Não é só no ar que as coisas andam confusas. Só que, em terra, ao contrário do que acontece com os passageiros nos aeroportos, a impaciência não tem de esperar sentada. Parte para os finalmentes, como fez em Conceição da Barra. A área invadida nesta semana pertence, na maior parte, à Aracruz Celulose, que tem 26 mil hectares plantados com eucalipto no município, além de 9 mil hectares de mata nativa. Uma vez lá dentro, uma das primeiras providências dos quilombolas foi passar a motosserra em eucaliptos. Derrubá-los é um gesto da luta no campo consagrado no Dia Internacional da Mulher do ano passado, quando militantes da Via Campesina atacaram mudas da árvore num laboratório da Aracruz em Barra do Ribeiro, no Rio Grande do Sul.

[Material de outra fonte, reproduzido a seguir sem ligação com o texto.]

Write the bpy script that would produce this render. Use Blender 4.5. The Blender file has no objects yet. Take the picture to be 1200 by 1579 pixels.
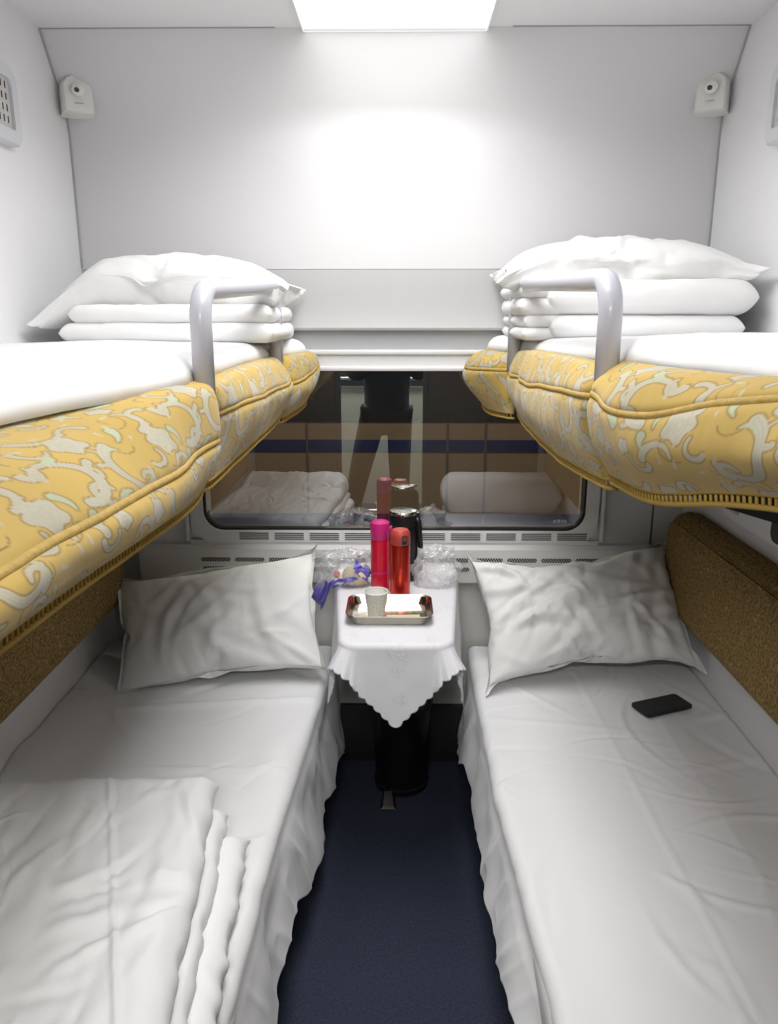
import bpy, bmesh, math, random
import numpy as np
from mathutils import Vector, Matrix, noise as mnoise
PI = math.pi
C = bpy.context.scene.collection
random.seed(4)

# ------------------------------------------------------------------ helpers
def mesh_of(name, V, F, mats=None, fm=None, smooth=True):
    me = bpy.data.meshes.new(name)
    me.from_pydata([tuple(map(float, v)) for v in V], [], [tuple(int(i) for i in f) for f in F])
    for m in (mats or []):
        me.materials.append(m)
    if fm is not None:
        me.polygons.foreach_set('material_index', fm)
    me.polygons.foreach_set('use_smooth', [smooth] * len(me.polygons))
    me.update()
    return me

def tag(o, label=None, cat=None, group=None, kind=None):
    if label: o['label'] = label
    if cat: o['category'] = cat
    if group: o['group'] = group
    if kind: o['kind'] = kind
    return o

def obj(name, me, parent=None, loc=None, rot=None):
    o = bpy.data.objects.new(name, me)
    C.objects.link(o)
    if parent is not None:
        o.parent = parent
        o.matrix_parent_inverse = Matrix.Identity(4)
    if loc is not None: o.location = loc
    if rot is not None: o.rotation_euler = rot
    return o

def empty(name, loc=(0, 0, 0), rot=(0, 0, 0), label=None, cat=None, group=None, kind=None):
    o = bpy.data.objects.new(name, None)
    o.empty_display_size = .05
    C.objects.link(o)
    o.location = loc; o.rotation_euler = rot
    return tag(o, label, cat, group, kind)

class MB:
    """collects shapes that form ONE mesh"""
    def __init__(s): s.V = []; s.F = []; s.M = []; s.mats = []
    def mi(s, m):
        if m not in s.mats: s.mats.append(m)
        return s.mats.index(m)
    def add(s, V, F, m):
        k = len(s.V); i = s.mi(m)
        s.V.extend([tuple(map(float, v)) for v in V])
        for f in F:
            s.F.append(tuple(int(a) + k for a in f)); s.M.append(i)
        return s
    def box(s, lo, hi, m, bev=0, seg=2, mat=None):
        bm = bmesh.new()
        bmesh.ops.create_cube(bm, size=1)
        for v in bm.verts:
            v.co = Vector([(lo[i] + hi[i]) / 2 + v.co[i] * (hi[i] - lo[i]) for i in range(3)])
        if bev > 0:
            bmesh.ops.bevel(bm, geom=bm.edges[:] + bm.verts[:], offset=bev, segments=seg, affect='EDGES', profile=.5)
        if mat is not None: bm.transform(mat)
        bm.verts.index_update()
        s.add([v.co[:] for v in bm.verts], [[v.index for v in f.verts] for f in bm.faces], m)
        bm.free(); return s
    def prism(s, pts, axis, a, b, m):
        """closed polygon pts (2D) extruded along axis from a to b"""
        n = len(pts); V = []
        for t in (a, b):
            for p in pts:
                if axis == 'x': V.append((t, p[0], p[1]))
                elif axis == 'y': V.append((p[0], t, p[1]))
                else: V.append((p[0], p[1], t))
        F = [list(range(n))[::-1], list(range(n, 2 * n))]
        for i in range(n): F.append([i, (i + 1) % n, n + (i + 1) % n, n + i])
        s.add(V, F, m); return s
    def tube(s, pts, r, m, n=12, closed=False, cap=True):
        V, F = tube_geo(pts, r, n, closed, cap)
        s.add(V, F, m); return s
    def lathe(s, prof, m, n=40, c=(0, 0, 0), cap=False):
        V = []; F = []
        for (r, z) in prof:
            for k in range(n):
                a = 2 * PI * k / n
                V.append((c[0] + r * math.cos(a), c[1] + r * math.sin(a), c[2] + z))
        for i in range(len(prof) - 1):
            for k in range(n):
                a = i * n + k; b = i * n + (k + 1) % n
                F.append((a, b, b + n, a + n))
        if cap:
            F.append(tuple(range(n))[::-1]); F.append(tuple(range((len(prof) - 1) * n, len(prof) * n)))
        s.add(V, F, m); return s
    def grid(s, P, m, wrapu=False, wrapv=False):
        V, F = grid_geo(P, wrapu, wrapv); s.add(V, F, m); return s
    def build(s, name, parent=None, loc=None, rot=None, smooth=True, sharp=35):
        me = mesh_of(name, s.V, s.F, s.mats, s.M, smooth)
        if smooth and sharp: me.set_sharp_from_angle(angle=math.radians(sharp))
        return obj(name, me, parent, loc, rot)

def tube_geo(pts, r, n=12, closed=False, cap=True):
    pts = [Vector(p) for p in pts]; N = len(pts)
    rr = r if hasattr(r, '__len__') else [r] * N
    V = []; F = []; up = None
    for i in range(N):
        a = pts[i - 1] if (i > 0 or closed) else pts[i]
        b = pts[(i + 1) % N] if (i < N - 1 or closed) else pts[i]
        t = (b - a).normalized()
        if up is None:
            up = Vector((0, 0, 1)) if abs(t.z) < .9 else Vector((1, 0, 0))
        up = (up - t * up.dot(t)).normalized()
        w = t.cross(up)
        for k in range(n):
            an = 2 * PI * k / n
            V.append(tuple(pts[i] + (up * math.cos(an) + w * math.sin(an)) * rr[i]))
    for i in range(N if closed else N - 1):
        for k in range(n):
            a = i * n + k; b = i * n + (k + 1) % n
            j = ((i + 1) % N) * n
            F.append((a, b, j + (k + 1) % n, j + k))
    if cap and not closed:
        F.append(tuple(range(n))[::-1]); F.append(tuple(range((N - 1) * n, N * n)))
    return V, F

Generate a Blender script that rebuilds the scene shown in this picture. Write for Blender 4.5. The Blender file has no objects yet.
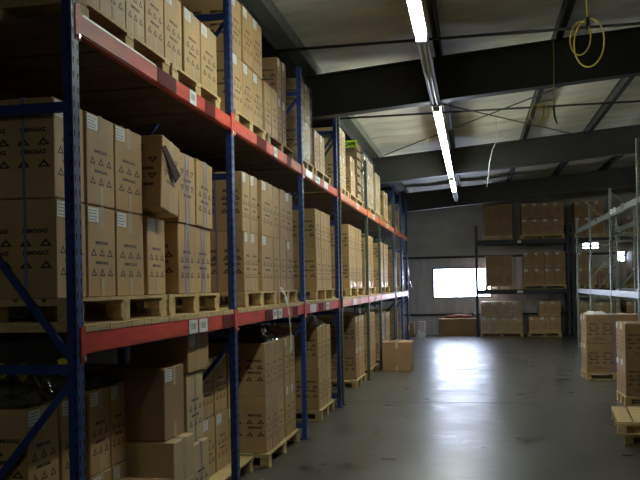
import bpy, bmesh, random
from math import *
from mathutils import Vector, Matrix, noise
random.seed(7)
S = bpy.context.scene
C = S.collection
# ------------------------------------------------------------------ camera model
F, TH, RO, PX, PY, H = 800.0, atan(154/800), .018, 320, 286, 1.84
s_, c_ = sin(TH), cos(TH)
def aisle_y(px, X):
    """distance down the aisle of a vertical line on the wall-parallel plane X"""
    u = (px-PX)*cos(RO)/F
    # X*c + Y*s = u*(-s*X + c*Y)
    return (X*c_+u*s_*X)/(u*c_-s_)

cam = bpy.data.cameras.new('camera'); camo = bpy.data.objects.new('camera', cam); C.objects.link(camo)
cam.sensor_width = 36; cam.lens = F*36/640; cam.shift_y = (PY-240)/640
cam.clip_start = .1; cam.clip_end = 200
camo.location = (0, 0, H)
camo.rotation_euler = (Matrix.Rotation(TH, 3, 'Z') @ Matrix.Rotation(pi/2, 3, 'X') @ Matrix.Rotation(-RO, 3, 'Z')).to_euler()
S.camera = camo

# ------------------------------------------------------------------ materials
def mat(name, col, rough=.7, metal=0, spec=.5, var=0., vscale=6., bump=0., bscale=30., stretch=None, col2=None, rvar=0.):
    m = bpy.data.materials.new(name); m.use_nodes = True
    nt = m.node_tree; b = nt.nodes['Principled BSDF']
    b.inputs['Base Color'].default_value = (*col, 1)
    b.inputs['Roughness'].default_value = rough
    b.inputs['Metallic'].default_value = metal
    b.inputs['Specular IOR Level'].default_value = spec
    if var or bump or rvar:
        tc = nt.nodes.new('ShaderNodeTexCoord'); mp = nt.nodes.new('ShaderNodeMapping')
        nt.links.new(tc.outputs['Object'], mp.inputs[0])
        if stretch: mp.inputs['Scale'].default_value = stretch
        oi = nt.nodes.new('ShaderNodeObjectInfo')
        mul = nt.nodes.new('ShaderNodeMath'); mul.operation = 'MULTIPLY'; mul.inputs[1].default_value = 37.
        nt.links.new(oi.outputs['Random'], mul.inputs[0]); nt.links.new(mul.outputs[0], mp.inputs['Location'])
    if var or rvar:
        n = nt.nodes.new('ShaderNodeTexNoise'); n.inputs['Scale'].default_value = vscale; n.inputs['Detail'].default_value = 6
        nt.links.new(mp.outputs[0], n.inputs['Vector'])
    if var:
        r = nt.nodes.new('ShaderNodeValToRGB')
        r.color_ramp.elements[0].position = .3; r.color_ramp.elements[1].position = .7
        a = [x*(1-var) for x in col]; d = [min(1, x*(1+var)) for x in col]
        if col2: a, d = col, col2
        r.color_ramp.elements[0].color = (*a, 1); r.color_ramp.elements[1].color = (*d, 1)
        nt.links.new(n.outputs['Fac'], r.inputs[0]); nt.links.new(r.outputs[0], b.inputs['Base Color'])
    if rvar:
        mr = nt.nodes.new('ShaderNodeMapRange'); mr.inputs['To Min'].default_value = rough-rvar; mr.inputs['To Max'].default_value = rough+rvar
        mr.inputs['From Min'].default_value = .3; mr.inputs['From Max'].default_value = .7
        nt.links.new(n.outputs['Fac'], mr.inputs[0]); nt.links.new(mr.outputs[0], b.inputs['Roughness'])
    if bump:
        n2 = nt.nodes.new('ShaderNodeTexNoise'); n2.inputs['Scale'].default_value = bscale; n2.inputs['Detail'].default_value = 3
        nt.links.new(mp.outputs[0], n2.inputs['Vector'])
        bp = nt.nodes.new('ShaderNodeBump'); bp.inputs['Strength'].default_value = bump; bp.inputs['Distance'].default_value = .01
        nt.links.new(n2.outputs['Fac'], bp.inputs['Height']); nt.links.new(bp.outputs[0], b.inputs['Normal'])
    return m

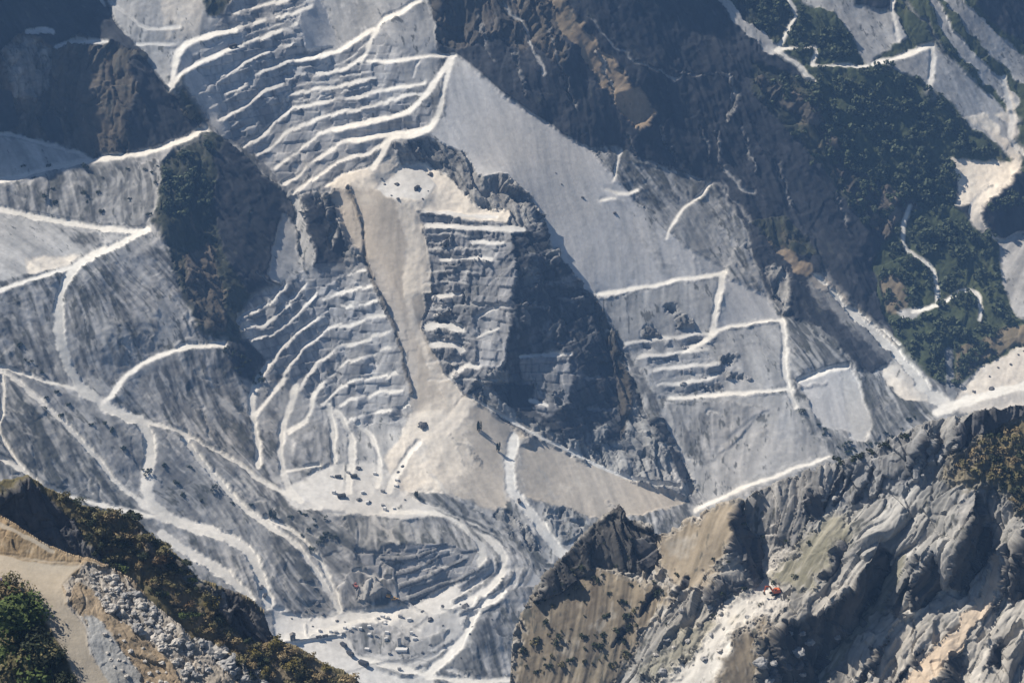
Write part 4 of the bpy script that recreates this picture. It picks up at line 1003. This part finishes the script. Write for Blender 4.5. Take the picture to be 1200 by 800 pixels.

Exótico como a manga, a jaca e a banana, o eucalipto não tem a popularidade dos outros imigrantes vegetais, talvez por já ter chegado aqui com gana de latifundiário. O agrônomo Edmundo Navarro de Andrade o escolheu, no começo do século 20, como madeira ideal para arder nas marias-fumaça da Companhia Paulista de Estradas de Ferro, numa época em que o PIB brasileiro viajava de trem. E, até a década de 1980, ainda se davam incentivos fiscais no País a quem derrubasse floresta para plantá-lo.

GUERRA CONTRA A ÁRVORE

Ele leva a fama de toda a besteira que se fez em seu nome. O Brasil tem hoje o maior eucaliptal do mundo. Mas, como dizia o sociólogo Gilberto Freyre, sua história sempre foi uma "guerra contra a árvore". A bola da vez é o eucalipto. Ele não acaba com a água, esgota a terra ou forma bosques estéreis.

Num livro escrito para desagravá-lo, o jornalista Geraldo Hasse conta que, em Alegrete, no Rio Grande do Sul, ele até está servindo para deter a desertificação das pastagens gaúchas, que o vento ia cobrindo de areia. E,no Espírito Santo, apesar dos pesares, gerou reservas legais maiores que a de todos os outros ciclos econômicos.

No rastro da espécie importada, a bagunça genuinamente nacional chegou ao Estado na hora em que a Aracruz registrava 2.877 hectares de suas terras como reservas particulares do patrimônio natural (RPPN).

São as primeiras peças de um quebra-cabeça, ligando os restos de mata atlântica no Estado às florestas nativas que sobraram no sul da Bahia. Isso, claro, se o Incra deixar.